Wells tossed a perfect game following a Ruthian bender and said so in his autobiography. I wouldn’t call Wells an athlete any more than Ruth, Shaq or Big Baby, but he took his handle bar mustache and gut and made it tough as shit. Tough to the point where in one game not a single Minnesota Twin could touch the ball.
I seriously doubt if Boomer or the Babe ever cried. Garnett only cried once, and I think it was an accident. See Chuck Norris. See Patrick Swayze (circa Point Break).
Baby’s redefinition of the big man isn’t glorious. It’s not epically athletic like Garnett or tragically heroic like Ruth. His success is despite his persona, which is why I love him. Baby never hits the clutch shot, and the point guard on his own team boxes him out on rebounds when times get tough. No one trusts him, and Baby is void of allure. He doesn’t have the swagger of a drinker and breathes too easily to get pegged as a smoker. He averages the softest 20 points per game in the history of NBA big men and can only snag a board when there isn’t anyone around.
Baby’s limited success seems due to the fact that every player around him feels sorry for him and gets out of his way when it matters the least. After Garnett went down, Baby played so pitifully that Garnett had to yell at him and Baby cried. He bawled like a three-year-old who fell down on a rough porch and lodged a bunch of splinters in his leg. Baby looked physically hurt and demoralized by Garnett, and rightfully so.
Now, I don’t really have a problem with Baby’s empty stats. I guess other Celts would pick up more of his slack but given his averages, Baby stands to make $6-$8 million a year next time is contract his up. This example of the economics of professional basketball speaks to a larger societal norm that pervades society.
Fat people can succeed, athletically and otherwise. I know a bunch of fat lawyers who are great at what they do, but what Baby’s potential (and inflated value) proves is that even the slightest, softest, emptiest performances are championed. Baby is the NBA’s version of a sub-prime mortgage. Overvalued, packaged up with a bunch of other worthless pieces of crap, and sold to dumb investors.
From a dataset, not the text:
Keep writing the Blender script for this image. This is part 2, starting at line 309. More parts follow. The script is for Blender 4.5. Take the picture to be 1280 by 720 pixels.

Baby’s example, and all of the other not-so-fat mediocre performers out there, shows that we haven’t been forced to exceed our limitations and leverage them into something better than they what they actually are worth.
Garnett represents the freak of nature, something that shouldn’t be that is. The Babe and Boomer to a lesser extent succeeded at a spectacularly high level because of their faults to spite those grinding, athletic dudes around them. Baby reached his mediocrity despite himself.
Not out of fear or sheer will. It just kind of happened, and I love him for it. I love the fact that by no effort of his own and based purely on the pity of everyone around him, Big Baby Glen Davis will become a multimillionaire. He is the “40 Year Old Virgin” of the NBA.
Baby gives hope to the skinny white boy who never sunk a regulation basket. The hope that maybe one day, if I could look pathetic enough that some large athletic man will get out of my way, set up a ladder in front of the hoop, and let me throw down a charity dunk.